Kategori : ELEKTRİK ENERJİSİ, ENERJİ GÜNDEMİ, GÜNEŞ ENERJİSİ, RÜZGAR ENERJİSİ & RES - Tarih : 28 Ağustos 2020
Dünya’da ve Türkiye’de şehirleşme, ekonomik kalkınma ve teknolojik gelişmelerin son yıllarda hızlı bir şekilde artmasıyla beraber enerji ihtiyacı da artmaya devam etmekte. Dünya genelinde teknolojik gelişmeler yenilenebilir enerji maliyetlerini düşürse de arz-talep dengesizliği ve fosil yakıtların fiyatlarında yaşanan dalgalanmalar ilerleyen günlerde yenilenebilir enerjide daha çok yatırımın gerçekleştirileceğinin bir habercisidir.
Kasım 2016’da Türkiye’nin de aralarında olduğu 190’ın üzerinde ülkenin katıldığı Paris Antlaşması yürürlüğe girmiştir. En fazla sera gazı salımını yapan Çin ve ABD’ninde aralarında bulunduğu 97 ülke tarafından da imzalanmıştır. Antlaşma; iklim değişikliğiyle mücadele kapsamında sera gazı salımının azaltılması ve küresel sıcaklık artışının 2 derecenin altında tutulması için aksiyonlar alıp bunları uygulamaya koymak üzerinde dizayn edilmiştir. Böylece, yenilenebilir enerjinin dünya genelinde giderek daha hızlı artması beklenmektedir. Türkiye özelinde bakıldığında son yıllarda enerji sektöründe yerli kaynakların kullanılması, enerji bağımsızlığı ve cari açığın azaltılması konuları oldukça önem kazanmış ve hem devlet tarafından verilen teşvikler hem de enerji maliyetlerinin düşürülmesi adına bir çok adım atılmıştır. 2018 yılı sonunda Türkiye enerjisinin %51,7’sini ithal ederken %48,3’ünü ise yerli üretim ile gerçekleştirmektedir (Yerli enerji üretimi 464.247 MWh, ithal enerji satın alımı ise 483,705 MWh ).

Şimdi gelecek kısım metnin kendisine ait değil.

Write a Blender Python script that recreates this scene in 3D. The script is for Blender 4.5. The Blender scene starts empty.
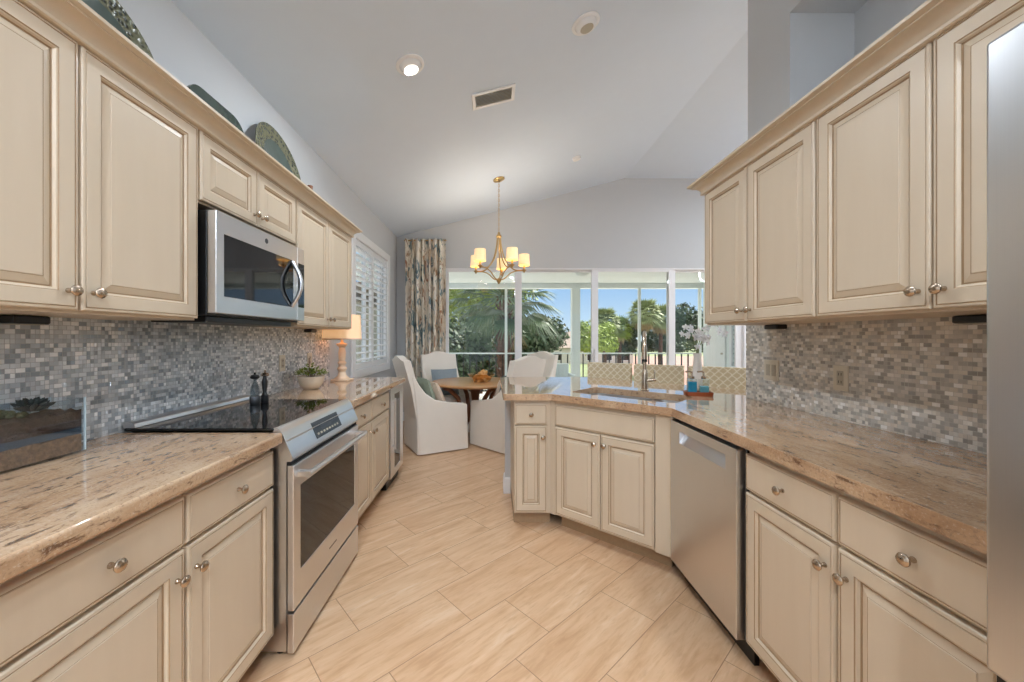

Yenilenebilir enerji kaynaklarının 2017 yılı sonu itibariyle toplam kurulu güç içerisindeki payı %43,26 iken 2018 yılında %44,70’e yükselmiştir. Toplam termik santral kurulu gücün oranı ise 2017 yılında %56,74 iken 2018 yılında %55,30’a düşmüştür. Bu durum bize yıllar içinde Türkiye’nin yenilenebilir enerji kaynaklarına ne kadar önem verdiğini bir kez daha gözler önüne sermiştir. Aşağıda Türkiye’nin yıllar içinde değişen yıllık enerji üretimi grafiği verilmiştir.
Ülkemizde de yenilenebilir kaynakların kurulu güç kapasitesi içindeki payı son 10 yılda ciddi biçimde artarken Enerji ve Tabii Kaynaklar Bakanlığı’nın Şubat 2019 başında yayınladığı verilere göre, geçtiğimiz yıl ocakta Hidrolik’ten üretilen elektriğin payı % 17,03 olarak hesaplanırken bu yıl % 30’a yükseldi. Rüzgar’ın elektrik üretimindeki payı % 7,21’den % 8,40’a, Güneş’in payı % 0,99’dan % 1,52’ye yükselmiştir. Jeotermal kaynaklardan gerçekleştirilen elektrik üretiminin payı da % 2,48’den % 2,96’ya yükseldi.
Dünya’daki yenilenebilir kaynak büyüme oranına göre ise Türkiye’nin yenilenebilir kaynak üretim hızı birazda HES’lerin katkılarıyla daha fazla olduğu su götürmez bir gerçektir. Bu da Türkiye’nin son yıllarda yaptığı yatırımların ne denli önemli olduğunu bir kez daha gözler önüne sermektedir.